Начинался разговор. События не форсировались, ведь система была рассчитана навечно, на всю человеческую жизнь. Они это знали, и мы — тоже. Сначала ничего не предлагали — просто «приручали». Они уже знали о нас все, даже больше, чем мы сами. Ясно было, что у них есть и хорошо разработанные методики психологической обработки. Первые фразы обязательно были «высокие»: мы так же, как и вы, хотим блага православной церкви. Осторожное касание политики. А затем — ни к чему не обязывающая болтовня. Какие-то пустяки, Но каждый раз добавляется по песчинке. Например, показывают фотографию кого-нибудь из моих сокурсников по семинарии и говорят: нам только что передали карточку, надо теперь узнать имя, вы не можете нам помочь? Конечно, они и имя его знают, и уж тем более фамилию. Просто это делалось для того, чтобы хоть полную чепуху, хоть совершенный «пустячок», но человек сделал по их просьбе.
— Подписку требовали?
— До требования в моем случае дело не дошло, но уговоры были. Типа: «Ну, пожалейте меня, на меня мое начальство давит. Мы с Вами уже год встречаемся, а никаких результатов, я же должен чем-то отчитаться, хоть что-то начальству предъявить. А Вас это в общем-то ни к чему и не обяжет…». Подписки на сотрудничество я не давал. Самое серьезное «предложение», которое было сделано, — написать свои соображения о том, как улучшить… противопожарную безопасность здания семинарии. Это на самом деле была очередная «наживка» — просто надо было приучить человека к тому, что он им все время что-нибудь пишет.
— Но где вербовка, там и шантаж…
— Да, использовались и методы неприкрытого шантажа. Например, заводились у семинариста знакомые в городе. Его приглашали в гости, а это оказывалась специально оборудованная квартира. А дальше все, как в детективе. Подсыпают кое-что а рюмочку, человек впадает в беспамятство. А месяца через две ему показывают разные пикантные фотографии. Прием, кстати говоря, формально в органах запрещенный, но им пользовались в работе и с семинаристами, и с секретарями обкомов. Во всяком случае однажды у меня возникло подозрение, что меня втягивают именно в такой сценарий — и пришлось спешно убегать от одной знакомой…
— А просто сказать «нет» чекистам было нельзя?
— Открыто, по-моему, мало кто решался. Но можно было прибегнуть к разного рода уловкам типа «я потерял ваш телефон» или «я должен посоветоваться со своим духовником или с ректором». Последних, кстати, такого рода советы не смущали. Мы действительно с ними советовались, и никого это не удивляло. Один из нас, правда, поступил остроумнее всех: он предупредил чекистов, что во сне разговаривает. И, знаете, отстали…

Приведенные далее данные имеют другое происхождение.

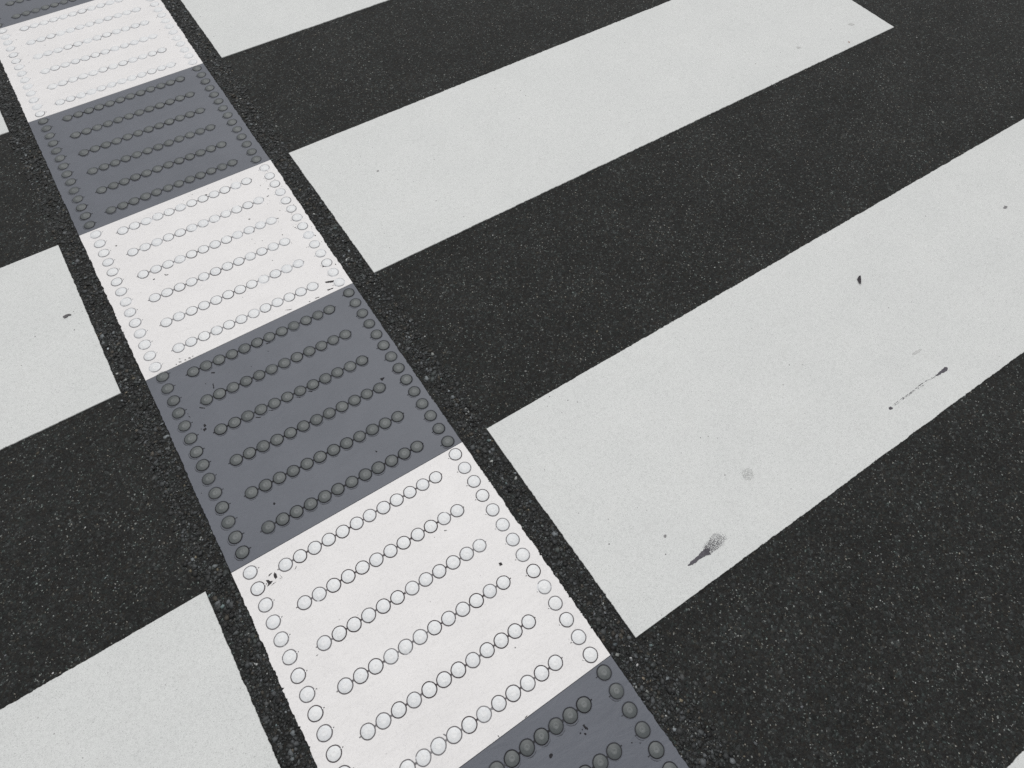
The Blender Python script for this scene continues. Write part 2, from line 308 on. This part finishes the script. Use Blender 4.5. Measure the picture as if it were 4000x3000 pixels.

— Но не все же беседы были формально-бессодержательными?
— Дальше чекисты предлагают давать какие-то отзывы. Сначала — об иностранцах. На это ведь легче согласиться: иностранцы приехали и уехали, говори и пиши, что хочешь, никто от этого не пострадает. Но протокол составят: такой-то такой-то по нашему заданию встречался с гражданином такой-то страны. Показывает то-то и то-то… Но приходит день, когда надо «повязать» человека окончательно — сделать агентом и дать ему кличку. Мой Александр Николаевич мне так прямо и сказал: «Понимаете, я ведь отчитываюсь перед начальством, и я должен как-то называть вас». Я предложил все-таки называть меня по фамилии и никакой клички не взял. Другие поступали иначе. Иногда давали клички и без ведома.
— И часто вы встречались?
— Иногда удавалось избежать встреч на несколько месяцев. Но в конце концов я стал ощущать очень сильное давление. Все началось с моего выступления в Коломенском пединституте в феврале 1988-го. Тогда образовался поразительный разрыв между настроениями в обществе и тем, что происходило в церковно-государственных отношениях. Всюду — весна, а именно в этой области все еще ледниковый период (перемены начались лишь летом 88-го, во время празднования Тысячелетия Крещения Руси). Сначала на этом зазоре «ожогся» нынешний патриарх Алексий. В конце 85-го года он написал письмо Горбачеву с предложением изменить партийно-государственную политику по отношению к Церкви. В итоге его сняли с поста Управляющего делами Московской патриархии (ключевой пост при больном и престарелом Патриархе Пимене) и направили в провинцию — в Ленинград…[339]
На своем уровне и в свою меру пришлось и мне уколоться об этот же незаметный изгиб «перестроечной» политики.